Excerpted records:
--- begin ---

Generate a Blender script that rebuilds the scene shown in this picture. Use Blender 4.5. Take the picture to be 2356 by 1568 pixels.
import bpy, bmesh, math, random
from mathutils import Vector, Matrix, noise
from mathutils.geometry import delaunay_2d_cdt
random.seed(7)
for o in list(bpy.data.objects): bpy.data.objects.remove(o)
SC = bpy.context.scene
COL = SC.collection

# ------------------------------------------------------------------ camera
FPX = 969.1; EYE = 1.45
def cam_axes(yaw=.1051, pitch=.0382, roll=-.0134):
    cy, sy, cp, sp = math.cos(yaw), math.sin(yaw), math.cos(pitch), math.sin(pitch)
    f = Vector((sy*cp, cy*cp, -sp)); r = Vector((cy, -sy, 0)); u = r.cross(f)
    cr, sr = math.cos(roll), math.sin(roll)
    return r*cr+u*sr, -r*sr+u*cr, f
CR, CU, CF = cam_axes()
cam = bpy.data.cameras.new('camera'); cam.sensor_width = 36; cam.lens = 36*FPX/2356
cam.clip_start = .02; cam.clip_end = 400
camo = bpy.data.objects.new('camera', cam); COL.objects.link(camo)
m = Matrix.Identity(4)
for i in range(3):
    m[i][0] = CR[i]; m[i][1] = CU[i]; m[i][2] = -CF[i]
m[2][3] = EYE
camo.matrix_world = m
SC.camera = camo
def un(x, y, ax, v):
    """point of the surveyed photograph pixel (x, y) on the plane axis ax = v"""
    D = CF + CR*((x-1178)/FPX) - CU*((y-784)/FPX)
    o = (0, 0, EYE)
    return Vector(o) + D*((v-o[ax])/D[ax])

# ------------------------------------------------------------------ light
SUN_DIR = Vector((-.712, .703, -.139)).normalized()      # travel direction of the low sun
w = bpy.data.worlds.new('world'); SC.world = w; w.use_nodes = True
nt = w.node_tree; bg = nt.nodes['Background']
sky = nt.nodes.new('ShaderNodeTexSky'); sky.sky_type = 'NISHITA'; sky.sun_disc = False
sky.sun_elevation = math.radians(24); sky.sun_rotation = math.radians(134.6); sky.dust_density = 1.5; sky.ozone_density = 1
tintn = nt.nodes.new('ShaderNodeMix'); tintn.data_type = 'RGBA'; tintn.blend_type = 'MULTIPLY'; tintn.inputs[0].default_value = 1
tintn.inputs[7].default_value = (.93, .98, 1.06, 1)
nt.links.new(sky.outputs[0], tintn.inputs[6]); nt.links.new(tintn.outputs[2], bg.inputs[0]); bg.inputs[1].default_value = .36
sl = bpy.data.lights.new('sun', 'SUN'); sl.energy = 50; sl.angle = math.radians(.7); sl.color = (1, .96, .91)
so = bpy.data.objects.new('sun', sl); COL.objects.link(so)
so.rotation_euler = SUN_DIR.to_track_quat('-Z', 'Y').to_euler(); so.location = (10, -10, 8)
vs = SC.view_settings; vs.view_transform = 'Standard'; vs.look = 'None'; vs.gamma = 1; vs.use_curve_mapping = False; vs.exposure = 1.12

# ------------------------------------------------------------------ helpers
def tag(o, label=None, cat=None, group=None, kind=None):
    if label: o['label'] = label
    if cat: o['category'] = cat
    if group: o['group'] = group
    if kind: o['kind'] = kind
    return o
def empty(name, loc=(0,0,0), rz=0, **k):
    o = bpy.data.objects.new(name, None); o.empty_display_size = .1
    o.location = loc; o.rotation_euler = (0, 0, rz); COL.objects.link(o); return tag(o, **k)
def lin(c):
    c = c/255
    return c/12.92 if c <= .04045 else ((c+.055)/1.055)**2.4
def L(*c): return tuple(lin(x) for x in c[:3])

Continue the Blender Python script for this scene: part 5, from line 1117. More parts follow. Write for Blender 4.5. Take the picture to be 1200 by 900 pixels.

--- end ---

Pick out all the lines with the word "pixels" in them and copy them.

Generate a Blender script that rebuilds the scene shown in this picture. Use Blender 4.5. Take the picture to be 2356 by 1568 pixels.
Continue the Blender Python script for this scene: part 5, from line 1117. More parts follow. Write for Blender 4.5. Take the picture to be 1200 by 900 pixels.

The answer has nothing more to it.